## DATASET EXTRACT
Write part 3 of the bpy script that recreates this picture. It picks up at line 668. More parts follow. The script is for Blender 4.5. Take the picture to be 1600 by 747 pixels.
--
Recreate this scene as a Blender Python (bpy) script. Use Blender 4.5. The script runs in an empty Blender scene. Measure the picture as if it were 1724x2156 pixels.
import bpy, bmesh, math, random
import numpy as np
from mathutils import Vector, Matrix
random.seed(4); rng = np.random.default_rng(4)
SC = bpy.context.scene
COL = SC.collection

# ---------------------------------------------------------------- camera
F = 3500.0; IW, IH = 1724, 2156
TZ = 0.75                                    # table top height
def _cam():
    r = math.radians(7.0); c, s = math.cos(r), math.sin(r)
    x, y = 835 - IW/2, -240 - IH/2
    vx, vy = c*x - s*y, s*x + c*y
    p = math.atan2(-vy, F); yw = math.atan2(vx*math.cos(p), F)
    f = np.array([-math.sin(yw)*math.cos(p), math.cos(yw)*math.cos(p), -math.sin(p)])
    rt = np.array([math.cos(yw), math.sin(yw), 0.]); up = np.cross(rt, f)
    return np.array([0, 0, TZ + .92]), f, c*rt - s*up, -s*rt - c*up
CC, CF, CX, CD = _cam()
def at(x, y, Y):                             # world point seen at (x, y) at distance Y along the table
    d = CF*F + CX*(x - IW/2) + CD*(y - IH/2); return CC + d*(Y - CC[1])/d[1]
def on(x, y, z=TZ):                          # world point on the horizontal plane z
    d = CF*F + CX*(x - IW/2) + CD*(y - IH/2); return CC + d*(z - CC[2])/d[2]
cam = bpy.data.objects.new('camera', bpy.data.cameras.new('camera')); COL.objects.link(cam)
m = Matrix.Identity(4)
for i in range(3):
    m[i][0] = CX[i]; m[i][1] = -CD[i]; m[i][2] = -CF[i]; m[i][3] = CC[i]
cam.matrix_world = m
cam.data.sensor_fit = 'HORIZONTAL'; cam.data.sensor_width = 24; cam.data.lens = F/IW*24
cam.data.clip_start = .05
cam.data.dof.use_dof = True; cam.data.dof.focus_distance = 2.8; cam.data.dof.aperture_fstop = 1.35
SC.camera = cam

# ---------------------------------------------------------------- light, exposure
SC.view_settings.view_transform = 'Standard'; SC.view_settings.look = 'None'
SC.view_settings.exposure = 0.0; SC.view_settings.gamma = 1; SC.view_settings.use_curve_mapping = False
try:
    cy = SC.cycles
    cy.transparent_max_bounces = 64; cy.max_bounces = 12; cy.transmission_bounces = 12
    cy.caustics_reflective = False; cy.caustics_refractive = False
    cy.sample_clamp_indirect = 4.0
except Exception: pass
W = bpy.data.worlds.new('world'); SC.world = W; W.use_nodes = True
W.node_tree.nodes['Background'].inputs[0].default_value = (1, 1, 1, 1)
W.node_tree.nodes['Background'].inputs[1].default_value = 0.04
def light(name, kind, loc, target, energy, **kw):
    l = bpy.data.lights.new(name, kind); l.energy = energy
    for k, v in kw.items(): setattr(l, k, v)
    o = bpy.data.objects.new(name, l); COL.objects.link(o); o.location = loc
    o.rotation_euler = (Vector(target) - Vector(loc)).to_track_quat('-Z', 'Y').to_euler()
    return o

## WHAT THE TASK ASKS
Everything from the line with "Recreate this scene" through the line with "COL = SC.collection" is to be output exactly; leave out all other lines.

## SOLUTION FOR THIS PROBLEM
Recreate this scene as a Blender Python (bpy) script. Use Blender 4.5. The script runs in an empty Blender scene. Measure the picture as if it were 1724x2156 pixels.
import bpy, bmesh, math, random
import numpy as np
from mathutils import Vector, Matrix
random.seed(4); rng = np.random.default_rng(4)
SC = bpy.context.scene
COL = SC.collection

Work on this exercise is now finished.